* TASK TO COMPLETE *
Return, exactly as written, every line from the first line of the data below through the line that contains "COL = S.collection".

┌─ DATASET CONTENT

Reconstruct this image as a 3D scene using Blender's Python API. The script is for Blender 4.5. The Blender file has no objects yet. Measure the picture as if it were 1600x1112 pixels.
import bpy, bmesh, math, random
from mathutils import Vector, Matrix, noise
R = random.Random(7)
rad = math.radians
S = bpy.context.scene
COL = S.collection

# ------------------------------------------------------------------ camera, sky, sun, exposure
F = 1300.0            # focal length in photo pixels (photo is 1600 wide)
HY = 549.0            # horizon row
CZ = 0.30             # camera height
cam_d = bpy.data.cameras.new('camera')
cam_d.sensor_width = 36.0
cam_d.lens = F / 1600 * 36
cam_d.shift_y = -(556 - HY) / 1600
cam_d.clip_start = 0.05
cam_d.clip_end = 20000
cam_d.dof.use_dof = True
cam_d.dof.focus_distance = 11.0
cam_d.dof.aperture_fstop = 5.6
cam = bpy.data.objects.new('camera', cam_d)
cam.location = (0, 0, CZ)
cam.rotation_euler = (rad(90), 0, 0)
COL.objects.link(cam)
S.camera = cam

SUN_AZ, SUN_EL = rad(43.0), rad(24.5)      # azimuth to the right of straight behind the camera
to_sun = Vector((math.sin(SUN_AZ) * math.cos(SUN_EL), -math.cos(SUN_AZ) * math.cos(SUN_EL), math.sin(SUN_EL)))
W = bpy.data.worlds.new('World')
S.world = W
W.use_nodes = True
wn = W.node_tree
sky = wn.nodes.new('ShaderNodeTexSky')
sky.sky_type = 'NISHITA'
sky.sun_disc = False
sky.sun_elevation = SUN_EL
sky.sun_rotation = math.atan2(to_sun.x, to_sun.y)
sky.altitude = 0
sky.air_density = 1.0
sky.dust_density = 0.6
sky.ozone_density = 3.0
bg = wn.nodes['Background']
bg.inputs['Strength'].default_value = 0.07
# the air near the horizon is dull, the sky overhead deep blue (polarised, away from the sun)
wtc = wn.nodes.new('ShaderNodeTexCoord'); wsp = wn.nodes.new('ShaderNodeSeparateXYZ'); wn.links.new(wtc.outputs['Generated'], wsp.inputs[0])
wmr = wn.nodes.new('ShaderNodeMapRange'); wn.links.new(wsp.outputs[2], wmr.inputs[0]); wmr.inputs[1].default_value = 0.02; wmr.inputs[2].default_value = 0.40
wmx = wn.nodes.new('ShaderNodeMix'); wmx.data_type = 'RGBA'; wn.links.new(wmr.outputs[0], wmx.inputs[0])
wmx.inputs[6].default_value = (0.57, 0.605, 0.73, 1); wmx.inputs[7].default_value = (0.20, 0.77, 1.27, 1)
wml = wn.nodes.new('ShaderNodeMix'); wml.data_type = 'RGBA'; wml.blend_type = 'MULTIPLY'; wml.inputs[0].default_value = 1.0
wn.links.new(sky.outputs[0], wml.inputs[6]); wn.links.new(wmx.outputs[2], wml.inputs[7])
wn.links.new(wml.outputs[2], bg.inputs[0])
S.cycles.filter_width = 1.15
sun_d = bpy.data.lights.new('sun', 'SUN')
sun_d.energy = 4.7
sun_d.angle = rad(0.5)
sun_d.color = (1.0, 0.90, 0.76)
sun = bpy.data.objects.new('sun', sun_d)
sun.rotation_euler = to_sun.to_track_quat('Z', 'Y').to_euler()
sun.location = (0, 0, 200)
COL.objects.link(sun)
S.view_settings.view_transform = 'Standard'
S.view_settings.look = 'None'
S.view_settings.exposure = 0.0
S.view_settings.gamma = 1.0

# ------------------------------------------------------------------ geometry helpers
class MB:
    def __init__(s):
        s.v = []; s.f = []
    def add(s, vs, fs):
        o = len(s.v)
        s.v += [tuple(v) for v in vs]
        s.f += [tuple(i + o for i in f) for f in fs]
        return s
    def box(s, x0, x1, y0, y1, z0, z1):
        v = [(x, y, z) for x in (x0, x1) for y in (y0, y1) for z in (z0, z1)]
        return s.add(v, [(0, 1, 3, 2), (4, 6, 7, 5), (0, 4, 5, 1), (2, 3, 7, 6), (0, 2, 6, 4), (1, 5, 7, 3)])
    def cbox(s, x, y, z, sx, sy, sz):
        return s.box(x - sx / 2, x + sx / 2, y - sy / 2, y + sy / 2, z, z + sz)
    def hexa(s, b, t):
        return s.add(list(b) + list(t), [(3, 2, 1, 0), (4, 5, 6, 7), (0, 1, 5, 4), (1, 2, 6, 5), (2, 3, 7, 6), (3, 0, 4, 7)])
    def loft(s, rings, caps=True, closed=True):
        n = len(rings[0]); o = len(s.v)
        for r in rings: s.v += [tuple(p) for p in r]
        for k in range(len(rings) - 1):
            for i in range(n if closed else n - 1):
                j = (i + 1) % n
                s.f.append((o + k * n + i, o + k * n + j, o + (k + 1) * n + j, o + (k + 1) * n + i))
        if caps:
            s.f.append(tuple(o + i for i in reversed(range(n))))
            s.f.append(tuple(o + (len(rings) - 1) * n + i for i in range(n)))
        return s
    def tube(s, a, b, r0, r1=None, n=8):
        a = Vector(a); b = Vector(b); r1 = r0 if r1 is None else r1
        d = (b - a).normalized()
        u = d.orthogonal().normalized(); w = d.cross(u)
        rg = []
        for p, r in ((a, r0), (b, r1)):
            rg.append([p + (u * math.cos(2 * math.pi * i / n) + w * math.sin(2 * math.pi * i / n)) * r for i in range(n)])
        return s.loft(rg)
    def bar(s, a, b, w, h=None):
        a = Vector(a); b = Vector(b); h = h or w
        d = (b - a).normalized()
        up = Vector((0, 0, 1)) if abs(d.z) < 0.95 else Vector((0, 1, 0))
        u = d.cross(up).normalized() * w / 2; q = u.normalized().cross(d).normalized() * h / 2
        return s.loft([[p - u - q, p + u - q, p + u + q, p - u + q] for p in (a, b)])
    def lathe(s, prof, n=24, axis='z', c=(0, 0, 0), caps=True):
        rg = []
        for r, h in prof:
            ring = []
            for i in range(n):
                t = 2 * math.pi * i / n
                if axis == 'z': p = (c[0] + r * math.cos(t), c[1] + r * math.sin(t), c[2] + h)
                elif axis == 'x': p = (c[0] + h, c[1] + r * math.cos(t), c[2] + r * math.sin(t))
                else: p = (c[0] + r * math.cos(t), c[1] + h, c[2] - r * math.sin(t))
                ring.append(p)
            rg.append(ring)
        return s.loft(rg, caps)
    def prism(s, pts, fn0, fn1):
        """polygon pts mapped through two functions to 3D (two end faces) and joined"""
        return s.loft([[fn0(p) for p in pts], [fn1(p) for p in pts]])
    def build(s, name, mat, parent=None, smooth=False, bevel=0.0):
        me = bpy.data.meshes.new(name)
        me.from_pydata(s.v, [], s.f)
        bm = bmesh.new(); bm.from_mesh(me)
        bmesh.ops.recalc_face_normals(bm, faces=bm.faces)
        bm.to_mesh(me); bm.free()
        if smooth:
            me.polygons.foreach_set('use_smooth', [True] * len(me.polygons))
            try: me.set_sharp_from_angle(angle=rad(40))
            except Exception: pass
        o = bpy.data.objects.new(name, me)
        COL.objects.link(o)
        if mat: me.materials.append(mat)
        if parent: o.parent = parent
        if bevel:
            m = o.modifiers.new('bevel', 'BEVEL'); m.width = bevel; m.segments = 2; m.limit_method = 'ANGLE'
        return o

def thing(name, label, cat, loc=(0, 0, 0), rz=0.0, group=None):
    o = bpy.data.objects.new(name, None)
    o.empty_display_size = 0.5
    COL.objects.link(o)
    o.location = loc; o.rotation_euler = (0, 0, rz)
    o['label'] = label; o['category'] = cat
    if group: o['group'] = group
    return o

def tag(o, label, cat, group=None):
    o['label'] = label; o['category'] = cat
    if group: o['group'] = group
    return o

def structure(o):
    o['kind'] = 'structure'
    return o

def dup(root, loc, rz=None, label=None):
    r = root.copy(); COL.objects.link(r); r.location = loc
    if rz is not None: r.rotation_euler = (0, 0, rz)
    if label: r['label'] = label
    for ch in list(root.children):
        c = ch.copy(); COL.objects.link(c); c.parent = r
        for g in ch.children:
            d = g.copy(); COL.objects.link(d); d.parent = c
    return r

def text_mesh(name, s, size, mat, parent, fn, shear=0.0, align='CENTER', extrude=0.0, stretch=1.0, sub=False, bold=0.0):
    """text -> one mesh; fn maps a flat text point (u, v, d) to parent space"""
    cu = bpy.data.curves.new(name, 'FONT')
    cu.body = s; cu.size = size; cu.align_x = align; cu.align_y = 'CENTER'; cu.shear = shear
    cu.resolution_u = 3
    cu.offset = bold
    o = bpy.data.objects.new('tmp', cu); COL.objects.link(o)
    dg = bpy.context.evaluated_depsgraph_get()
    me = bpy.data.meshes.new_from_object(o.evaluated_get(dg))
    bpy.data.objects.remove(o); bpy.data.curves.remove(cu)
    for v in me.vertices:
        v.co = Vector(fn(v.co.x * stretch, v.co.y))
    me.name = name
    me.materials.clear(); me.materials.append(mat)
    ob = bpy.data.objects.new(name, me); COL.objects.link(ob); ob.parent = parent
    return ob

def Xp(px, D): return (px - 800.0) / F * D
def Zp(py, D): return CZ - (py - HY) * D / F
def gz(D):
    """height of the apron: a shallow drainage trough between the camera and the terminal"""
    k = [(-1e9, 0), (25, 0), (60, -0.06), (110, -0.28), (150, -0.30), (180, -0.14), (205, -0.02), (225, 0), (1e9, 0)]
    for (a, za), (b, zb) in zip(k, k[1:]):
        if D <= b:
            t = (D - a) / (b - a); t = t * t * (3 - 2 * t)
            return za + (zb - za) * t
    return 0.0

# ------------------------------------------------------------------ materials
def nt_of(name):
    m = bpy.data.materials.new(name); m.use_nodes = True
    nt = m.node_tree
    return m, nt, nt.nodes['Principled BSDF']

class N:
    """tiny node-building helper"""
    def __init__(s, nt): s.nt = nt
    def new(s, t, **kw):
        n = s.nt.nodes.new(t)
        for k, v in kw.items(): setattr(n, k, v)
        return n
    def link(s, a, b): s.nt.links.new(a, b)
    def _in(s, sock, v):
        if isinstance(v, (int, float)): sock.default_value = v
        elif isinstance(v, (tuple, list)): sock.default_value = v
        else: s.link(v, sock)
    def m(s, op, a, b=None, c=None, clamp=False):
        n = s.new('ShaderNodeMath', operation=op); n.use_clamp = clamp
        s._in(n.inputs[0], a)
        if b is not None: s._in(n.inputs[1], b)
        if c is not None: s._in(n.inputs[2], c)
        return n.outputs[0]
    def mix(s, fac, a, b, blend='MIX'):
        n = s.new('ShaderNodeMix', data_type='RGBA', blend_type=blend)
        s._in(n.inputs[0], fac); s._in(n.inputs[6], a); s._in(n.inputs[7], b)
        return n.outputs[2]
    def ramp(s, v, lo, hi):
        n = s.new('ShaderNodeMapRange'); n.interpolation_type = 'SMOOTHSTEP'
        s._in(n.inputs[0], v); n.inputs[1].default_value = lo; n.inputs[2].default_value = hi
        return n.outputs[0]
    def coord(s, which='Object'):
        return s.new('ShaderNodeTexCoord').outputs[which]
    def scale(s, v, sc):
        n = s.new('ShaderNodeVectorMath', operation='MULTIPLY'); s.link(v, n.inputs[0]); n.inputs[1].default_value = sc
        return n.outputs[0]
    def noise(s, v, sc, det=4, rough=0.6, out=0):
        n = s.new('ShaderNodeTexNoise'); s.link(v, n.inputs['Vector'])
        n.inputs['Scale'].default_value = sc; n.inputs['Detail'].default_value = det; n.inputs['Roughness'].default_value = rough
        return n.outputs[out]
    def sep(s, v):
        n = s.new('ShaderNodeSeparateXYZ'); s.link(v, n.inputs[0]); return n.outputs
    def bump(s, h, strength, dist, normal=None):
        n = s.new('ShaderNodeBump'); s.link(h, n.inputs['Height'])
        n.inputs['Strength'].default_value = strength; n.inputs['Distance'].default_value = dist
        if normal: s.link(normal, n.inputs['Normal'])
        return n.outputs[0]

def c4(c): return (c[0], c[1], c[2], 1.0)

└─

* RESPONSE TO THIS TASK *
Reconstruct this image as a 3D scene using Blender's Python API. The script is for Blender 4.5. The Blender file has no objects yet. Measure the picture as if it were 1600x1112 pixels.
import bpy, bmesh, math, random
from mathutils import Vector, Matrix, noise
R = random.Random(7)
rad = math.radians
S = bpy.context.scene
COL = S.collection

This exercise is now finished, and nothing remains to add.